[Task to complete]
Retype all of the data. Every line must match exactly.

****

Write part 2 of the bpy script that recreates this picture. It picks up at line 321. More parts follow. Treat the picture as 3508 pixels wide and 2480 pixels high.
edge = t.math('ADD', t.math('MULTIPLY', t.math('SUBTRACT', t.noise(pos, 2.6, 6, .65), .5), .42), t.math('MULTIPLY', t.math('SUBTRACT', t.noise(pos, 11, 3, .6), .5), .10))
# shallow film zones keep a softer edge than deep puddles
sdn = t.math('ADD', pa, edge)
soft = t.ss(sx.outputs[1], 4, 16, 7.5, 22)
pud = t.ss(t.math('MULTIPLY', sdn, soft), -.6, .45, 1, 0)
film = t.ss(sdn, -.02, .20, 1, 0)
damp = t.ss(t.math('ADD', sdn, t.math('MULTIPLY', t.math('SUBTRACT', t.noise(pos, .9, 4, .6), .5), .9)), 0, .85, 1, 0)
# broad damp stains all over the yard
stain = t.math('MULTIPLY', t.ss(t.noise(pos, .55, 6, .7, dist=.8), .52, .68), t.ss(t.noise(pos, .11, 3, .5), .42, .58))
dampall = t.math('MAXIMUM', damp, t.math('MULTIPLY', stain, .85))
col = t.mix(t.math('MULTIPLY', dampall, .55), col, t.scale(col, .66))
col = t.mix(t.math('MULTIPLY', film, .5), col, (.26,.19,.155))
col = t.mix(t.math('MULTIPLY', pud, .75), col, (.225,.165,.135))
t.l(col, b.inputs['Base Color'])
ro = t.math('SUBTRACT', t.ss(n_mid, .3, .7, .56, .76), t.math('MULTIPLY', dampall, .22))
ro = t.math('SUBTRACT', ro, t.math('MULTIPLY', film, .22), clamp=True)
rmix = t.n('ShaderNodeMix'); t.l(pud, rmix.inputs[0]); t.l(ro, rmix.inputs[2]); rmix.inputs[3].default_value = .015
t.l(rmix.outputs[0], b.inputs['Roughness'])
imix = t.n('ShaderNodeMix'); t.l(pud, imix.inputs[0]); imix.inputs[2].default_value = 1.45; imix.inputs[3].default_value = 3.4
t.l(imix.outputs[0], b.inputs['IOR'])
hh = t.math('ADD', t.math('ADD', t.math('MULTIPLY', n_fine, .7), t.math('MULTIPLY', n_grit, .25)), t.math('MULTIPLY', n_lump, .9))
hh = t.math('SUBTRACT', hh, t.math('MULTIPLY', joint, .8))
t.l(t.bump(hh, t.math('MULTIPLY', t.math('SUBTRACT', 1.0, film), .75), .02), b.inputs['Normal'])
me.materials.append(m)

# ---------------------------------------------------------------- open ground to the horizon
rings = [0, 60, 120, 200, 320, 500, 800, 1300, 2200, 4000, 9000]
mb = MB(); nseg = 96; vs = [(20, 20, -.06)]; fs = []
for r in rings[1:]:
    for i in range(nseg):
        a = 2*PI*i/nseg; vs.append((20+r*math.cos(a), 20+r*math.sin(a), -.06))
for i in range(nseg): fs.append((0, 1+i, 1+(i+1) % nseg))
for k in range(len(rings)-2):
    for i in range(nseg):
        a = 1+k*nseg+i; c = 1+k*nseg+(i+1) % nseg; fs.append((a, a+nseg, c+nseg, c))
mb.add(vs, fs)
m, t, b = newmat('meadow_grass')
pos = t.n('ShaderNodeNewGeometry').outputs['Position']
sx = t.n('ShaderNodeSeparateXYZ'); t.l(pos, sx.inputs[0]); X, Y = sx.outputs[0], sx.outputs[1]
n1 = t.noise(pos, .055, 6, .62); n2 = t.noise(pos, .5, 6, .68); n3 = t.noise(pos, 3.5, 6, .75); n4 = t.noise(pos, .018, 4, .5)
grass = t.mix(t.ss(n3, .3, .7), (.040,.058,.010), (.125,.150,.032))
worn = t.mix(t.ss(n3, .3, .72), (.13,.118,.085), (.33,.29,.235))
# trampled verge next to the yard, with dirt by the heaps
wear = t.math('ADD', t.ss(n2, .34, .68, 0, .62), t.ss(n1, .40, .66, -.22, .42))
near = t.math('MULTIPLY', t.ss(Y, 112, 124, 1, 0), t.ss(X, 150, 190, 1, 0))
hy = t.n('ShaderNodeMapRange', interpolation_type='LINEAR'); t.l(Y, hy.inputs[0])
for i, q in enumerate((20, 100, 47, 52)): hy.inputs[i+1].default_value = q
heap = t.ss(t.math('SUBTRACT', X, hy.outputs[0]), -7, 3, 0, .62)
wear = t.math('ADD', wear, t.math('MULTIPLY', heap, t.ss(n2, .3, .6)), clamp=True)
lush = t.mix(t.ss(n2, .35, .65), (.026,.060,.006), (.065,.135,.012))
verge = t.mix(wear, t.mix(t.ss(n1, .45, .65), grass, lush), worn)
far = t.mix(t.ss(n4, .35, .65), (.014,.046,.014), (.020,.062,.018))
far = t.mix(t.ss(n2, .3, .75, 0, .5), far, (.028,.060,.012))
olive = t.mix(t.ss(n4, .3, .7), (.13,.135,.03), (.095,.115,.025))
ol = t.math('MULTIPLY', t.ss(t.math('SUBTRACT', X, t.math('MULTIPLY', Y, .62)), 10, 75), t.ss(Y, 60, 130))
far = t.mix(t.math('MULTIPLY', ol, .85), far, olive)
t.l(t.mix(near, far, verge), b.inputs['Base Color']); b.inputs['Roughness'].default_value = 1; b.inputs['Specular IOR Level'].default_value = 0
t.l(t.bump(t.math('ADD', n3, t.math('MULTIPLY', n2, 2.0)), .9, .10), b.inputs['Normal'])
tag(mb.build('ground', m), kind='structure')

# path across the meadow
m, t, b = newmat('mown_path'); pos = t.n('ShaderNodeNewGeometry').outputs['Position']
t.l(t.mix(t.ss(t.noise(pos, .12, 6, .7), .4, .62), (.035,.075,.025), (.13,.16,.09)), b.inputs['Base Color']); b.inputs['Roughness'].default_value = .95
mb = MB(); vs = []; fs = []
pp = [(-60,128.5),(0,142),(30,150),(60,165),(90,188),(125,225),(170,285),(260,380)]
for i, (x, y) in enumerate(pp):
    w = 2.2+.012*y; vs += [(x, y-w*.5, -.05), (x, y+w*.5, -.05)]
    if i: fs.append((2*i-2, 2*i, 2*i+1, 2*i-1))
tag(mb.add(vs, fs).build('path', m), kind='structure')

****

[Answer for this exercise]
Write part 2 of the bpy script that recreates this picture. It picks up at line 321. More parts follow. Treat the picture as 3508 pixels wide and 2480 pixels high.
edge = t.math('ADD', t.math('MULTIPLY', t.math('SUBTRACT', t.noise(pos, 2.6, 6, .65), .5), .42), t.math('MULTIPLY', t.math('SUBTRACT', t.noise(pos, 11, 3, .6), .5), .10))
# shallow film zones keep a softer edge than deep puddles
sdn = t.math('ADD', pa, edge)
soft = t.ss(sx.outputs[1], 4, 16, 7.5, 22)
pud = t.ss(t.math('MULTIPLY', sdn, soft), -.6, .45, 1, 0)
film = t.ss(sdn, -.02, .20, 1, 0)
damp = t.ss(t.math('ADD', sdn, t.math('MULTIPLY', t.math('SUBTRACT', t.noise(pos, .9, 4, .6), .5), .9)), 0, .85, 1, 0)
# broad damp stains all over the yard
stain = t.math('MULTIPLY', t.ss(t.noise(pos, .55, 6, .7, dist=.8), .52, .68), t.ss(t.noise(pos, .11, 3, .5), .42, .58))
dampall = t.math('MAXIMUM', damp, t.math('MULTIPLY', stain, .85))
col = t.mix(t.math('MULTIPLY', dampall, .55), col, t.scale(col, .66))
col = t.mix(t.math('MULTIPLY', film, .5), col, (.26,.19,.155))
col = t.mix(t.math('MULTIPLY', pud, .75), col, (.225,.165,.135))
t.l(col, b.inputs['Base Color'])
ro = t.math('SUBTRACT', t.ss(n_mid, .3, .7, .56, .76), t.math('MULTIPLY', dampall, .22))
ro = t.math('SUBTRACT', ro, t.math('MULTIPLY', film, .22), clamp=True)
rmix = t.n('ShaderNodeMix'); t.l(pud, rmix.inputs[0]); t.l(ro, rmix.inputs[2]); rmix.inputs[3].default_value = .015
t.l(rmix.outputs[0], b.inputs['Roughness'])
imix = t.n('ShaderNodeMix'); t.l(pud, imix.inputs[0]); imix.inputs[2].default_value = 1.45; imix.inputs[3].default_value = 3.4
t.l(imix.outputs[0], b.inputs['IOR'])
hh = t.math('ADD', t.math('ADD', t.math('MULTIPLY', n_fine, .7), t.math('MULTIPLY', n_grit, .25)), t.math('MULTIPLY', n_lump, .9))
hh = t.math('SUBTRACT', hh, t.math('MULTIPLY', joint, .8))
t.l(t.bump(hh, t.math('MULTIPLY', t.math('SUBTRACT', 1.0, film), .75), .02), b.inputs['Normal'])
me.materials.append(m)

# ---------------------------------------------------------------- open ground to the horizon
rings = [0, 60, 120, 200, 320, 500, 800, 1300, 2200, 4000, 9000]
mb = MB(); nseg = 96; vs = [(20, 20, -.06)]; fs = []
for r in rings[1:]:
    for i in range(nseg):
        a = 2*PI*i/nseg; vs.append((20+r*math.cos(a), 20+r*math.sin(a), -.06))
for i in range(nseg): fs.append((0, 1+i, 1+(i+1) % nseg))
for k in range(len(rings)-2):
    for i in range(nseg):
        a = 1+k*nseg+i; c = 1+k*nseg+(i+1) % nseg; fs.append((a, a+nseg, c+nseg, c))
mb.add(vs, fs)
m, t, b = newmat('meadow_grass')
pos = t.n('ShaderNodeNewGeometry').outputs['Position']
sx = t.n('ShaderNodeSeparateXYZ'); t.l(pos, sx.inputs[0]); X, Y = sx.outputs[0], sx.outputs[1]
n1 = t.noise(pos, .055, 6, .62); n2 = t.noise(pos, .5, 6, .68); n3 = t.noise(pos, 3.5, 6, .75); n4 = t.noise(pos, .018, 4, .5)
grass = t.mix(t.ss(n3, .3, .7), (.040,.058,.010), (.125,.150,.032))
worn = t.mix(t.ss(n3, .3, .72), (.13,.118,.085), (.33,.29,.235))
# trampled verge next to the yard, with dirt by the heaps
wear = t.math('ADD', t.ss(n2, .34, .68, 0, .62), t.ss(n1, .40, .66, -.22, .42))
near = t.math('MULTIPLY', t.ss(Y, 112, 124, 1, 0), t.ss(X, 150, 190, 1, 0))
hy = t.n('ShaderNodeMapRange', interpolation_type='LINEAR'); t.l(Y, hy.inputs[0])
for i, q in enumerate((20, 100, 47, 52)): hy.inputs[i+1].default_value = q
heap = t.ss(t.math('SUBTRACT', X, hy.outputs[0]), -7, 3, 0, .62)
wear = t.math('ADD', wear, t.math('MULTIPLY', heap, t.ss(n2, .3, .6)), clamp=True)
lush = t.mix(t.ss(n2, .35, .65), (.026,.060,.006), (.065,.135,.012))
verge = t.mix(wear, t.mix(t.ss(n1, .45, .65), grass, lush), worn)
far = t.mix(t.ss(n4, .35, .65), (.014,.046,.014), (.020,.062,.018))
far = t.mix(t.ss(n2, .3, .75, 0, .5), far, (.028,.060,.012))
olive = t.mix(t.ss(n4, .3, .7), (.13,.135,.03), (.095,.115,.025))
ol = t.math('MULTIPLY', t.ss(t.math('SUBTRACT', X, t.math('MULTIPLY', Y, .62)), 10, 75), t.ss(Y, 60, 130))
far = t.mix(t.math('MULTIPLY', ol, .85), far, olive)
t.l(t.mix(near, far, verge), b.inputs['Base Color']); b.inputs['Roughness'].default_value = 1; b.inputs['Specular IOR Level'].default_value = 0
t.l(t.bump(t.math('ADD', n3, t.math('MULTIPLY', n2, 2.0)), .9, .10), b.inputs['Normal'])
tag(mb.build('ground', m), kind='structure')

# path across the meadow
m, t, b = newmat('mown_path'); pos = t.n('ShaderNodeNewGeometry').outputs['Position']
t.l(t.mix(t.ss(t.noise(pos, .12, 6, .7), .4, .62), (.035,.075,.025), (.13,.16,.09)), b.inputs['Base Color']); b.inputs['Roughness'].default_value = .95
mb = MB(); vs = []; fs = []
pp = [(-60,128.5),(0,142),(30,150),(60,165),(90,188),(125,225),(170,285),(260,380)]
for i, (x, y) in enumerate(pp):
    w = 2.2+.012*y; vs += [(x, y-w*.5, -.05), (x, y+w*.5, -.05)]
    if i: fs.append((2*i-2, 2*i, 2*i+1, 2*i-1))
tag(mb.add(vs, fs).build('path', m), kind='structure')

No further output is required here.